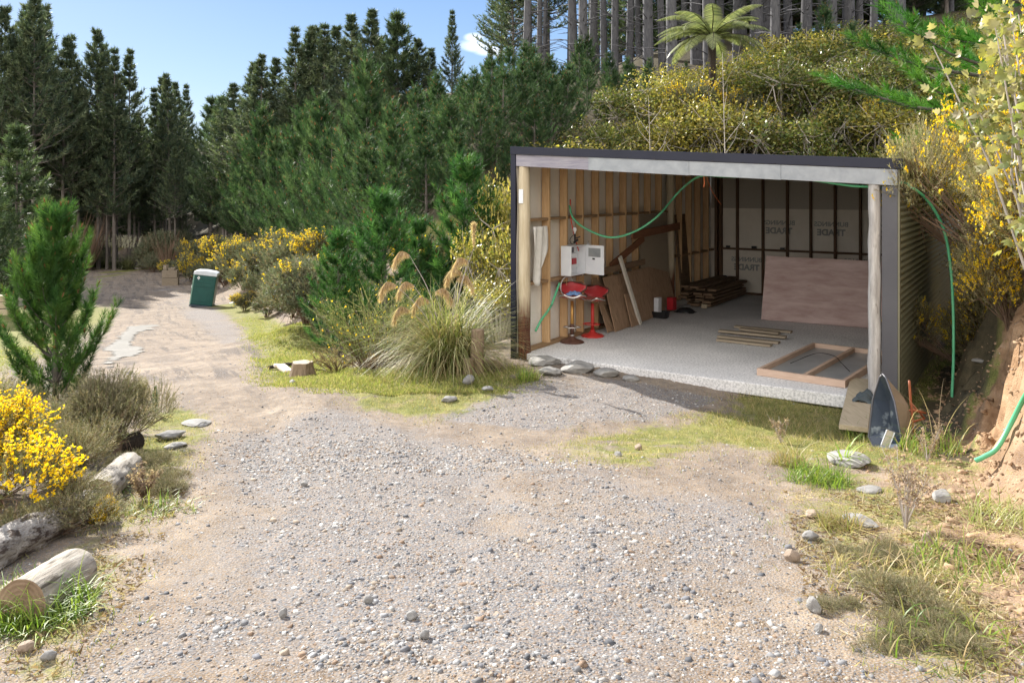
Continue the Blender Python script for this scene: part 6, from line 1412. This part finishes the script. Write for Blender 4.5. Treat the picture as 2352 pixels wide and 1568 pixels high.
# loose stones
def stones(n, xr, yr, s0, seed, base, lab, pw=1.6, clay=False):
    r = np.random.default_rng(seed); Y = yr[0] + (yr[1] - yr[0]) * r.random(n) ** pw; X = r.uniform(-.68, .68, n) * Y
    g, gvv, c, _ = masks(X, Y); p = np.clip(base + .9 * gvv - .6 * g, .02, 1) * np.clip(.62 + 1.9 * fbm((X * .94 + Y * .34) * 1.9, (Y * .94 - X * .34) * .45, 4, 55) + 1.4 * fbm(X * 4, Y * 4, 3, 56), .05, 1); uu = (X - SO[0]) * UX + (Y - SO[1]) * UY; vv = (X - SO[0]) * VX + (Y - SO[1]) * VY
    if clay:
        d_, b_ = footdist(X, Y); p = b_ * sstep(-1.1, -.1, d_) * sstep(2.2, 1.4, d_) * (.3 + vnoise(X * 4, Y * 4, 88))
    ok = (r.random(n) < p) & ~((uu > -.05) & (uu < SW + .05) & (vv > -.02) & (vv < SD)); X = X[ok]; Y = Y[ok]; c = c[ok]; n = len(X); Z = zt(X, Y)
    S = s0 * np.exp(r.normal(size=n) * .5) * (1 + .6 * (r.random(n) < .04)); S = np.minimum(S, .075 if clay else .034)
    K = np.array([(-1, -1, -1), (1, -1, -1), (1, 1, -1), (-1, 1, -1), (-1, -1, 1), (1, -1, 1), (1, 1, 1), (-1, 1, 1)], float) * .62
    P = K[None] * (1 + .45 * (r.random((n, 8, 3)) - .5)); P[:, 4:, :2] *= .72; A_ = .5 + .6 * r.random((n, 1, 3)); A_[:, :, 2] *= .5; P = P * A_
    a = r.random(n) * 6.28; ca, sa = np.cos(a)[:, None], np.sin(a)[:, None]; x = P[..., 0] * ca - P[..., 1] * sa; y = P[..., 0] * sa + P[..., 1] * ca; tl = r.normal(size=(n, 1)) * .25
    z = P[..., 2] + x * tl; P = np.stack([x, y, z], -1) * S[:, None, None] + np.stack([X, Y, Z - S * .02], 1)[:, None]
    Q = np.array([(0, 3, 2, 1), (4, 5, 6, 7), (0, 1, 5, 4), (1, 2, 6, 5), (2, 3, 7, 6), (3, 0, 4, 7)]); Fc = (np.arange(n)[:, None, None] * 8 + Q[None]).reshape(-1, 4)
    cols = np.array([(.14, .142, .155), (.205, .204, .208), (.29, .288, .284), (.085, .09, .10), (.36, .35, .33), (.28, .225, .17), (.22, .15, .10), (.52, .50, .47)]); pr_ = np.array([.13, .17, .16, .08, .11, .20, .10, .05]); k = r.choice(8, n, p=pr_)
    if clay: cols = cols * 0 + np.array([.32, .21, .125]); S = S * 1.0
    k = np.where((r.random(n) < c * .7), r.choice([5, 6, 5, 1], n), k); C = cols[k] * (1 + .15 * r.normal(size=(n, 1)))
    o = link('gravel', npmesh('gravel', P.reshape(-1, 3), Fc, ['stone'], C=np.repeat(np.clip(C, .02, 1), 8, 0))); tag(o, lab, 'gravel', kind='stuff'); print('stones', n)
stones(170000, (0, 0), (2.4, 8), .0072, 1, .16, 'loose grey and tan gravel on the near ground', 1.3)
stones(90000, (0, 0), (6.5, 15), .0105, 2, .10, 'finer loose gravel on the middle ground', 1.2)
stones(4500, (0, 0), (2.4, 10), .019, 3, .16, 'larger scattered stones on the near ground', 1.4)

for p_ in young + small + mature + bushy + tall + g_mid + g_far + lb_ + [near, g_near, g_near2]:
    if not p_.used:
        for c_ in list(p_.t.children): bpy.data.objects.remove(c_)
        bpy.data.objects.remove(p_.t)
stones(60000, (0, 0), (3.5, 19), .020, 5, .3, 'crumbled clay clods on the cut bank', 1.3, True)
def litter(n, polys, seed, lab, cols, L, W):
    r = np.random.default_rng(seed); out = []
    for poly in polys:
        xs_ = [p[0] for p in poly]; ys_ = [p[1] for p in poly]; X = r.uniform(min(xs_), max(xs_), n); Y = r.uniform(min(ys_), max(ys_), n); ok = pip(X, Y, poly) & (fbm(X * 2, Y * 2, 3, seed) > -.08); out.append(np.stack([X[ok], Y[ok]], 1))
    P = np.concatenate(out); n = len(P); Z = zt(P[:, 0], P[:, 1]) + .008; D = unit(np.stack([r.normal(size=n), r.normal(size=n), r.normal(size=n) * .18 + .05], 1))
    V, Fc = tri_blades(np.column_stack([P, Z]), D, L * (.4 + r.random(n)), W, r); o = link('litter', npmesh('litter', V, Fc, ['plume'], C=vcol(r, n, 3, cols, .2))); tag(o, lab, 'litter', kind='stuff')
LP = [wpoly([(385, 1000), (470, 1040), (400, 1200), (300, 1380), (150, 1560), (0, 1560), (60, 1400), (200, 1300), (300, 1100)]), wpoly([(1800, 1130), (2350, 1130), (2350, 1560), (2000, 1560), (1850, 1380)])]
litter(9000, LP, 71, 'brown leaf and twig litter on the verges', [(.16, .10, .06), (.26, .18, .11), (.34, .26, .17), (.10, .07, .05)], .035, .012)
litter(2600, LP, 72, 'dry straw lying on the verges', [(.50, .42, .28), (.42, .34, .22), (.55, .48, .34)], .14, .005)
# air: far things fade a little
M['air'] = None
ma = bpy.data.materials.new('air'); ma.use_nodes = True; nt = ma.node_tree; nt.nodes.clear(); o_ = nt.nodes.new('ShaderNodeOutputMaterial'); pv = nt.nodes.new('ShaderNodeVolumePrincipled')
pv.inputs['Color'].default_value = (.80, .88, 1, 1); pv.inputs['Density'].default_value = .0006; pv.inputs['Anisotropy'].default_value = .25; nt.links.new(pv.outputs[0], o_.inputs['Volume']); M['air'] = ma
hz = None and obj('haze', MB().box((-440, -45, -25), (520, 920, 90)), 'air')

——

> _Work instructions_
Give all the lines above again, character for character, without pictures.

> _Written solution_
Continue the Blender Python script for this scene: part 6, from line 1412. This part finishes the script. Write for Blender 4.5. Treat the picture as 2352 pixels wide and 1568 pixels high.
# loose stones
def stones(n, xr, yr, s0, seed, base, lab, pw=1.6, clay=False):
    r = np.random.default_rng(seed); Y = yr[0] + (yr[1] - yr[0]) * r.random(n) ** pw; X = r.uniform(-.68, .68, n) * Y
    g, gvv, c, _ = masks(X, Y); p = np.clip(base + .9 * gvv - .6 * g, .02, 1) * np.clip(.62 + 1.9 * fbm((X * .94 + Y * .34) * 1.9, (Y * .94 - X * .34) * .45, 4, 55) + 1.4 * fbm(X * 4, Y * 4, 3, 56), .05, 1); uu = (X - SO[0]) * UX + (Y - SO[1]) * UY; vv = (X - SO[0]) * VX + (Y - SO[1]) * VY
    if clay:
        d_, b_ = footdist(X, Y); p = b_ * sstep(-1.1, -.1, d_) * sstep(2.2, 1.4, d_) * (.3 + vnoise(X * 4, Y * 4, 88))
    ok = (r.random(n) < p) & ~((uu > -.05) & (uu < SW + .05) & (vv > -.02) & (vv < SD)); X = X[ok]; Y = Y[ok]; c = c[ok]; n = len(X); Z = zt(X, Y)
    S = s0 * np.exp(r.normal(size=n) * .5) * (1 + .6 * (r.random(n) < .04)); S = np.minimum(S, .075 if clay else .034)
    K = np.array([(-1, -1, -1), (1, -1, -1), (1, 1, -1), (-1, 1, -1), (-1, -1, 1), (1, -1, 1), (1, 1, 1), (-1, 1, 1)], float) * .62
    P = K[None] * (1 + .45 * (r.random((n, 8, 3)) - .5)); P[:, 4:, :2] *= .72; A_ = .5 + .6 * r.random((n, 1, 3)); A_[:, :, 2] *= .5; P = P * A_
    a = r.random(n) * 6.28; ca, sa = np.cos(a)[:, None], np.sin(a)[:, None]; x = P[..., 0] * ca - P[..., 1] * sa; y = P[..., 0] * sa + P[..., 1] * ca; tl = r.normal(size=(n, 1)) * .25
    z = P[..., 2] + x * tl; P = np.stack([x, y, z], -1) * S[:, None, None] + np.stack([X, Y, Z - S * .02], 1)[:, None]
    Q = np.array([(0, 3, 2, 1), (4, 5, 6, 7), (0, 1, 5, 4), (1, 2, 6, 5), (2, 3, 7, 6), (3, 0, 4, 7)]); Fc = (np.arange(n)[:, None, None] * 8 + Q[None]).reshape(-1, 4)
    cols = np.array([(.14, .142, .155), (.205, .204, .208), (.29, .288, .284), (.085, .09, .10), (.36, .35, .33), (.28, .225, .17), (.22, .15, .10), (.52, .50, .47)]); pr_ = np.array([.13, .17, .16, .08, .11, .20, .10, .05]); k = r.choice(8, n, p=pr_)
    if clay: cols = cols * 0 + np.array([.32, .21, .125]); S = S * 1.0
    k = np.where((r.random(n) < c * .7), r.choice([5, 6, 5, 1], n), k); C = cols[k] * (1 + .15 * r.normal(size=(n, 1)))
    o = link('gravel', npmesh('gravel', P.reshape(-1, 3), Fc, ['stone'], C=np.repeat(np.clip(C, .02, 1), 8, 0))); tag(o, lab, 'gravel', kind='stuff'); print('stones', n)
stones(170000, (0, 0), (2.4, 8), .0072, 1, .16, 'loose grey and tan gravel on the near ground', 1.3)
stones(90000, (0, 0), (6.5, 15), .0105, 2, .10, 'finer loose gravel on the middle ground', 1.2)
stones(4500, (0, 0), (2.4, 10), .019, 3, .16, 'larger scattered stones on the near ground', 1.4)

for p_ in young + small + mature + bushy + tall + g_mid + g_far + lb_ + [near, g_near, g_near2]:
    if not p_.used:
        for c_ in list(p_.t.children): bpy.data.objects.remove(c_)
        bpy.data.objects.remove(p_.t)
stones(60000, (0, 0), (3.5, 19), .020, 5, .3, 'crumbled clay clods on the cut bank', 1.3, True)
def litter(n, polys, seed, lab, cols, L, W):
    r = np.random.default_rng(seed); out = []
    for poly in polys:
        xs_ = [p[0] for p in poly]; ys_ = [p[1] for p in poly]; X = r.uniform(min(xs_), max(xs_), n); Y = r.uniform(min(ys_), max(ys_), n); ok = pip(X, Y, poly) & (fbm(X * 2, Y * 2, 3, seed) > -.08); out.append(np.stack([X[ok], Y[ok]], 1))
    P = np.concatenate(out); n = len(P); Z = zt(P[:, 0], P[:, 1]) + .008; D = unit(np.stack([r.normal(size=n), r.normal(size=n), r.normal(size=n) * .18 + .05], 1))
    V, Fc = tri_blades(np.column_stack([P, Z]), D, L * (.4 + r.random(n)), W, r); o = link('litter', npmesh('litter', V, Fc, ['plume'], C=vcol(r, n, 3, cols, .2))); tag(o, lab, 'litter', kind='stuff')
LP = [wpoly([(385, 1000), (470, 1040), (400, 1200), (300, 1380), (150, 1560), (0, 1560), (60, 1400), (200, 1300), (300, 1100)]), wpoly([(1800, 1130), (2350, 1130), (2350, 1560), (2000, 1560), (1850, 1380)])]
litter(9000, LP, 71, 'brown leaf and twig litter on the verges', [(.16, .10, .06), (.26, .18, .11), (.34, .26, .17), (.10, .07, .05)], .035, .012)
litter(2600, LP, 72, 'dry straw lying on the verges', [(.50, .42, .28), (.42, .34, .22), (.55, .48, .34)], .14, .005)
# air: far things fade a little
M['air'] = None
ma = bpy.data.materials.new('air'); ma.use_nodes = True; nt = ma.node_tree; nt.nodes.clear(); o_ = nt.nodes.new('ShaderNodeOutputMaterial'); pv = nt.nodes.new('ShaderNodeVolumePrincipled')
pv.inputs['Color'].default_value = (.80, .88, 1, 1); pv.inputs['Density'].default_value = .0006; pv.inputs['Anisotropy'].default_value = .25; nt.links.new(pv.outputs[0], o_.inputs['Volume']); M['air'] = ma
hz = None and obj('haze', MB().box((-440, -45, -25), (520, 920, 90)), 'air')